Explico: cada personagem conta com um meio único de locomoção. Batgirl plana usando sua capa (idêntico ao que Batman fazia), Capuz Vermelho usa um recurso de “salto místico” onde o personagem realiza pulos em “plataformas” de energia, Asa Noturna conta um paraglider estilo Fortnite e Robin realiza um tipo de teletransporte. Nem todos são tão interessantes assim (especialmente do Capuz e Robin), mas são meios importantes de travessia. O gancho e a moto (que estão disponíveis para todos) podem ser lentos e chatos de se usar por muito tempo.

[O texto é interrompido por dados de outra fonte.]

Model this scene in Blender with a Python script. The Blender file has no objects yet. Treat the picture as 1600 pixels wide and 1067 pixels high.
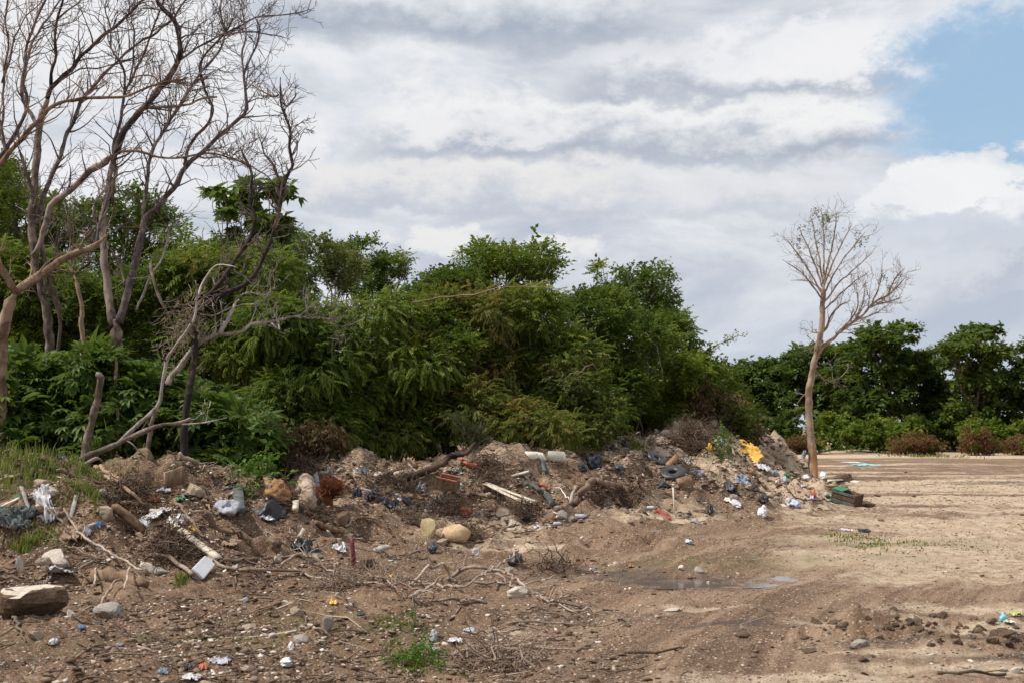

O layout da cidade e seu design também é algo que me causa certa estranheza. As ruas são vazias e estranhamente largas, causando uma sensação de abandono ainda maior. Pode-se argumentar que Gotham “é assim mesmo” pela pegada neo noir, mas nesse caso, é só vazio mesmo. Principalmente quando comparado com a Gotham de Arkham Knight, um jogo de sete anos atrás.
Além dos problemas
Ao ler esse texto, a impressão que passa é de Gotham Knights ser um completo desastre. Entretanto, há o que se aproveitar aqui. Toda a experiência com certeza é melhorada ao se jogar em co-op, caso que infelizmente não foi o meu.
O sistema de combate, apesar de simples, faz o trabalho e mantém um nível de engajamento ao longo das várias horas que o jogo te demanda para terminar a história e fazer os conteúdos adicionais.
A impressão que tenho é a de um jogo a ser consertado e lentamente transformado em algo bacana com o passar dos anos. Tenho minhas dúvidas se vai acontecer um No Man’s Sky aqui, mas há muito o que se repensar, tanto da parte técnica de performance como de design.
O principal problema é que todos esses defeitos se intensificam devido ao legado deixado pela franquia Arkham. O lastro deixado pela sombra do morcegão para jogos subsequentes no universo Batman construíram um muro altíssimo para os estúdios que se atrevam a escalá-lo.
Esse artigo foi escrito com base na versão de PC cedido gentilmente pela distribuidora.